En la Iglesia Católica, y sobre todo luego del Concilio Vaticano II, se inauguró una nueva eclesiología donde se concibe a sí misma como el Pueblo Santo de Dios. Es decir, no hay castas o clases superiores o inferiores en la Iglesia.
Lo que existen son diversos ministerios, dones y carismas que tienen como misión común hacer presente en la tierra al cuerpo místico y resucitado de Cristo. Todos los bautizados somos miembros de un mismo cuerpo. Dicha eclesiología es hermosa y podría inspirar a otras realidades de la sociedad, como la del sector educativo superior.
Es natural que la mayoría de las instituciones de educación superior pertenezcan a diversos gremios u organizaciones nacionales e internacionales.

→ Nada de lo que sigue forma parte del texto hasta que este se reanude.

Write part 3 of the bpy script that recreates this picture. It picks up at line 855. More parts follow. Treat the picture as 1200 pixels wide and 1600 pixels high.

De hecho, algunos rankings o clasificaciones académicas premian con una mejor evaluación a aquellas universidades que poseen un elevado número de convenios interinstitucionales y pertenecen a reconocidas asociaciones académicas.
En nuestro país, también existen diversas asociaciones universitarias. Entre ellas hay algunas que poseen una larga tradición y otras son de reciente creación. Sabemos que todas surgieron con la noble misión de ayudar al desarrollo del sistema de educación superior del país, por lo que se deduce que al tener un objetivo común deberían trabajar juntas y en perfecta armonía. Lamentablemente, no siempre sucede así.
Entendemos que en un país de aproximadamente 11 millones de habitantes y con más de 35 instituciones de educación superior, no hay espacio para enfrentamientos o competencias inútiles. El ejercicio libre y justo del derecho a asociación no debe fomentar divisiones o luchas. Las universidades, y sus asociaciones, son miembros de un único cuerpo académico.
Lo fundamental, y más relevante, es que nuestro país necesita universidades de calidad que transformen la vida de las personas y les garanticen un mejor futuro. Enfoquemos nuestros esfuerzos en esa meta trascendental. Lo demás, es secundario.